My child-like admiration of attention and acceptance has been replaced with confidence in my grace and quiet elegance. I am confident, content, and pleased with the beauty and softness of my heart and the depth and complexity of my mind. I love my femininity. I am soft and sensitive, gentle and sweet. I have a warm healing energy that can bring light to the darkest rooms. I am light and I am love. That's what makes me, me. The sun lives in my heart and serves as a mirror of God's magnificence. My heart and soul are vulnerable to and fueled by the smallest blessings from the Most High and impermeable to evil. I am imperfect and still deal with insecurities, anxiety, stress and pain. But the resilience of my internal light in the midst of trauma and tribulation is a product of my faith in our Creator and the essence of my soul. That is part of what makes me powerful.

Growing Goddess

My wardrobe has also evolved, which is a strange transition to experience. I found it more and more difficult to find clothes that reflected the beauty I felt on the inside. Cropped graphic tees and baggy jeans were cute but that was no longer the feeling I was going for. I have always had a unique sense of style, but I've developed it into one that makes me feel soft, feminine, and ethereal. I also have no interest in feeding or fueling the sexual desires of a man that isn't mine. I feel the most confident and secure that way. I like for my energy to be my most attractive attribute and the biggest thing that influences how people interact with and understand me.

Style Evolution

There has been a shift in what appeals to me and what I choose to tolerate.
I am intentional in everything I do and try to make healthy choices across every aspect of my life. For me, the little things matter; I care about what I eat, what I put in and on my body, the sounds and words I allow to enter my mind, the sights and scenes I allow my eyes to etch into my memory...

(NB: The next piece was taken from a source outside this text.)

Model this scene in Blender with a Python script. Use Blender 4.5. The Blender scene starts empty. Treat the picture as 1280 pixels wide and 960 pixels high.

I am very mindful of what I expose myself to at this stage in my life. The energy and meaning behind things like music, film, tv shows, news, etc. are what determine my tolerance and participation. I do my best to steer clear of negativity, violence, or vulgarity in any form because of the weight it puts on my heart and the energy it tries to create in my internal environment.

Mindful Exposure

While I am strong and aware of my divinity and power, I am also soft, sensitive, empathetic, and thoughtful. Not only in the sense of considering others but in an introspective sense. I have an innate curiosity and concern toward life and the nuances and complexities that make up this experience. I wonder, and dream, and analyze and question... I imagine, and learn, and pray...

I am able to differentiate between the voice and desires of my flesh and the instinct that is my divinity. I understand the sources behind what I feel and what I know and am capable of investigative introspection to organize the mixture (and sometimes clash) between my humanity and my virtue.

I continue to work toward being guided by and acting on my divine instinct during battles of the flesh and times of perceived uncertainty. I continue to grow and learn each day.